In October of this year, Wauwatosa, Wisconsin police stopped a vehicle for multiple traffic offenses. Officers contacted Robert Jobe, 26 who was the subject of a felony arrest warrant and fled when an officer opened Jobe’s door. The officer was caught on the door and dragged over 20 feet as the vehicle sped away. Jobe continued to resist, fleeing recklessly until the vehicle was disabled by road spikes, then fleeing on foot before officers used a Taser to subdue him.

Las Vegas police narrowly escaped being run over by one of their own patrol vehicle stolen by a naked man who punched officers during the struggle to take him into custody. The man was pursued until he crashed, injuring himself and others.

Chicago murder suspect Cristobal Santana was not content with merely shooting Illinois Trooper Dakotah “Kody” Chapman-Green at a traffic stop. After the trooper was wounded in both legs, Santana chased down the wounded trooper and beat him with a handgun causing facial fractures, a skull fracture, and a brain bleed, police say.
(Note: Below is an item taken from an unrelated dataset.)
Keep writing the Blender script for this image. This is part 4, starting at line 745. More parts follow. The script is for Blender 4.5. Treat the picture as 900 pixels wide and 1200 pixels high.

The violent suspect was located by police aircraft and struck by a police vehicle during his arrest for attempted murder.

In Cayuga County Jail in New York, inmate Sincere A. Harrison, 24, suddenly attacked a custody officer, striking the officer on the head with a closed fist multiple times. The officer, with assistance, gained control of the prisoner and placed him back in his cell. Harrison had already attempted to grab an officer’s gun during his earlier arrest for domestic charges. The object of his assault may have been the custody officer’s keys. The officer’s handcuff key was located shortly after the assault on Harrison’s property in his cell.

San Francisco police pursued a man who disrupted services at a church, knocking out a parishioner during mass at the Saints Peter and Paul Church in the city’s North Beach neighborhood after being chided for mishandling communion elements after asking for money. The man, 42-year-old Concord resident Daniel Garcia, pulled a knife as he left the church, then led officers in a pursuit as he fled in a vehicle. Not satisfied with his assaults with his hands and knife, the fleeing driver threw a pipe bomb at pursuing officers, then a second device, that residents described as “powerful blasts” that “rocked the city” before crashing his car and being arrested by California Highway Patrol officers.

Bombs, stress, chainsaws, knives, vehicles, and more threaten officers every day. And guns. There are always the guns.